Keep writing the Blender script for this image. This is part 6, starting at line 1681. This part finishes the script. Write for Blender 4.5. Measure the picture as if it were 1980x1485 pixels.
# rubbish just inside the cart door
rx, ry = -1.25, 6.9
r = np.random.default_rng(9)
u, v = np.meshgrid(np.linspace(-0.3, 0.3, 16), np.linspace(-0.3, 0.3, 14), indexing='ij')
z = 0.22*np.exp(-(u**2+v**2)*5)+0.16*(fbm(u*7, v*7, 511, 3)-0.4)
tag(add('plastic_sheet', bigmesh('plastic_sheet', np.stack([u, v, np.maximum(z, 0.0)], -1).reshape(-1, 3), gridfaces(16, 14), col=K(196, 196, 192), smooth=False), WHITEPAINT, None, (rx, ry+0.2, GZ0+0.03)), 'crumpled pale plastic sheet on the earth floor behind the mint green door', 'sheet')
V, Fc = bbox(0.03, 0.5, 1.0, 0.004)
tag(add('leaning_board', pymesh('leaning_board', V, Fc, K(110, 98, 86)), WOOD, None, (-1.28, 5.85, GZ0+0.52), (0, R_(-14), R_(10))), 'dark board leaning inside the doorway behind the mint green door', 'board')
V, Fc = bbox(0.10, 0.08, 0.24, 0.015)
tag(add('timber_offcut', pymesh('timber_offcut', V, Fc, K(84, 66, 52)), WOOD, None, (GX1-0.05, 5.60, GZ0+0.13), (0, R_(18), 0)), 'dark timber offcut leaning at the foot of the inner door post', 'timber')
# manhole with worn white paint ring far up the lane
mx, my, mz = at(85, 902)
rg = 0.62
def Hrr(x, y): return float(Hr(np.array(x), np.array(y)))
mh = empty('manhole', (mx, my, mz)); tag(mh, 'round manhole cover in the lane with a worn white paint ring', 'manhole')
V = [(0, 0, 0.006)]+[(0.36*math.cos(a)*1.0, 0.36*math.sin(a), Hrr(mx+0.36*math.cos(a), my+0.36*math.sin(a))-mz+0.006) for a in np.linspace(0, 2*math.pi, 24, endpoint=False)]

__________

* Problem
Repeat the material word for word, in full.

* Solution to this problem
Keep writing the Blender script for this image. This is part 6, starting at line 1681. This part finishes the script. Write for Blender 4.5. Measure the picture as if it were 1980x1485 pixels.
# rubbish just inside the cart door
rx, ry = -1.25, 6.9
r = np.random.default_rng(9)
u, v = np.meshgrid(np.linspace(-0.3, 0.3, 16), np.linspace(-0.3, 0.3, 14), indexing='ij')
z = 0.22*np.exp(-(u**2+v**2)*5)+0.16*(fbm(u*7, v*7, 511, 3)-0.4)
tag(add('plastic_sheet', bigmesh('plastic_sheet', np.stack([u, v, np.maximum(z, 0.0)], -1).reshape(-1, 3), gridfaces(16, 14), col=K(196, 196, 192), smooth=False), WHITEPAINT, None, (rx, ry+0.2, GZ0+0.03)), 'crumpled pale plastic sheet on the earth floor behind the mint green door', 'sheet')
V, Fc = bbox(0.03, 0.5, 1.0, 0.004)
tag(add('leaning_board', pymesh('leaning_board', V, Fc, K(110, 98, 86)), WOOD, None, (-1.28, 5.85, GZ0+0.52), (0, R_(-14), R_(10))), 'dark board leaning inside the doorway behind the mint green door', 'board')
V, Fc = bbox(0.10, 0.08, 0.24, 0.015)
tag(add('timber_offcut', pymesh('timber_offcut', V, Fc, K(84, 66, 52)), WOOD, None, (GX1-0.05, 5.60, GZ0+0.13), (0, R_(18), 0)), 'dark timber offcut leaning at the foot of the inner door post', 'timber')
# manhole with worn white paint ring far up the lane
mx, my, mz = at(85, 902)
rg = 0.62
def Hrr(x, y): return float(Hr(np.array(x), np.array(y)))
mh = empty('manhole', (mx, my, mz)); tag(mh, 'round manhole cover in the lane with a worn white paint ring', 'manhole')
V = [(0, 0, 0.006)]+[(0.36*math.cos(a)*1.0, 0.36*math.sin(a), Hrr(mx+0.36*math.cos(a), my+0.36*math.sin(a))-mz+0.006) for a in np.linspace(0, 2*math.pi, 24, endpoint=False)]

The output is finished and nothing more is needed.